◆ **Task goal**:
Write out all of the data without omission, exactly as shown.

◆ **Given data**:
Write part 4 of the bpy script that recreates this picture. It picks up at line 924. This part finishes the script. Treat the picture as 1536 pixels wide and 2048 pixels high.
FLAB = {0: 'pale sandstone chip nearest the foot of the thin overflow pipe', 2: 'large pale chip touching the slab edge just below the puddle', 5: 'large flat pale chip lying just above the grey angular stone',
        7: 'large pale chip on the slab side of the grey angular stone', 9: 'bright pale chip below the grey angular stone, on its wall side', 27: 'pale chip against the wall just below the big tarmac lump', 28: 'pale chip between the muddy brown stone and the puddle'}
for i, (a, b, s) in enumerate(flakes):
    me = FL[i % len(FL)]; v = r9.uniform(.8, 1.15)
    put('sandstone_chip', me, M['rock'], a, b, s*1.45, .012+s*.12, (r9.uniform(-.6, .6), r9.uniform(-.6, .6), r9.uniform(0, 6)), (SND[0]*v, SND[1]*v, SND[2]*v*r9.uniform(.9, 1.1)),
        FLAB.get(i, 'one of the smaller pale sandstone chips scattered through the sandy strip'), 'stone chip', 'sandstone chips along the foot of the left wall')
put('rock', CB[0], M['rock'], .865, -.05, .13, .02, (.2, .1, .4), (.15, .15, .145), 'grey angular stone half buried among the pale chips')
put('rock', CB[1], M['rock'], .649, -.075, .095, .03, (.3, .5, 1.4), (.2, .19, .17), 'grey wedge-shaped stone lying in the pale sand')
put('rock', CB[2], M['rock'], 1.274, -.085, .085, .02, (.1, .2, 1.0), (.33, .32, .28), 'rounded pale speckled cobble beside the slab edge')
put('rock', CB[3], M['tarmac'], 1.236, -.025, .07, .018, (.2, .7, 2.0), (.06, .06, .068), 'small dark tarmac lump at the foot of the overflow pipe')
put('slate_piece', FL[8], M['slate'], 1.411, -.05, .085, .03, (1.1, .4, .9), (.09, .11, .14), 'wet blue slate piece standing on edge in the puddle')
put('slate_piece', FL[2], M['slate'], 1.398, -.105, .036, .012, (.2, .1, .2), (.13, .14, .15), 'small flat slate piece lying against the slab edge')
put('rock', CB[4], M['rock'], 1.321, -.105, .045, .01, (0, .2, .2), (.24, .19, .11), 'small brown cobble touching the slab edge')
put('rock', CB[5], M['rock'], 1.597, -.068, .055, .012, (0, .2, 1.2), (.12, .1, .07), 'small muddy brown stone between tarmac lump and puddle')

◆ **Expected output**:
Write part 4 of the bpy script that recreates this picture. It picks up at line 924. This part finishes the script. Treat the picture as 1536 pixels wide and 2048 pixels high.
FLAB = {0: 'pale sandstone chip nearest the foot of the thin overflow pipe', 2: 'large pale chip touching the slab edge just below the puddle', 5: 'large flat pale chip lying just above the grey angular stone',
        7: 'large pale chip on the slab side of the grey angular stone', 9: 'bright pale chip below the grey angular stone, on its wall side', 27: 'pale chip against the wall just below the big tarmac lump', 28: 'pale chip between the muddy brown stone and the puddle'}
for i, (a, b, s) in enumerate(flakes):
    me = FL[i % len(FL)]; v = r9.uniform(.8, 1.15)
    put('sandstone_chip', me, M['rock'], a, b, s*1.45, .012+s*.12, (r9.uniform(-.6, .6), r9.uniform(-.6, .6), r9.uniform(0, 6)), (SND[0]*v, SND[1]*v, SND[2]*v*r9.uniform(.9, 1.1)),
        FLAB.get(i, 'one of the smaller pale sandstone chips scattered through the sandy strip'), 'stone chip', 'sandstone chips along the foot of the left wall')
put('rock', CB[0], M['rock'], .865, -.05, .13, .02, (.2, .1, .4), (.15, .15, .145), 'grey angular stone half buried among the pale chips')
put('rock', CB[1], M['rock'], .649, -.075, .095, .03, (.3, .5, 1.4), (.2, .19, .17), 'grey wedge-shaped stone lying in the pale sand')
put('rock', CB[2], M['rock'], 1.274, -.085, .085, .02, (.1, .2, 1.0), (.33, .32, .28), 'rounded pale speckled cobble beside the slab edge')
put('rock', CB[3], M['tarmac'], 1.236, -.025, .07, .018, (.2, .7, 2.0), (.06, .06, .068), 'small dark tarmac lump at the foot of the overflow pipe')
put('slate_piece', FL[8], M['slate'], 1.411, -.05, .085, .03, (1.1, .4, .9), (.09, .11, .14), 'wet blue slate piece standing on edge in the puddle')
put('slate_piece', FL[2], M['slate'], 1.398, -.105, .036, .012, (.2, .1, .2), (.13, .14, .15), 'small flat slate piece lying against the slab edge')
put('rock', CB[4], M['rock'], 1.321, -.105, .045, .01, (0, .2, .2), (.24, .19, .11), 'small brown cobble touching the slab edge')
put('rock', CB[5], M['rock'], 1.597, -.068, .055, .012, (0, .2, 1.2), (.12, .1, .07), 'small muddy brown stone between tarmac lump and puddle')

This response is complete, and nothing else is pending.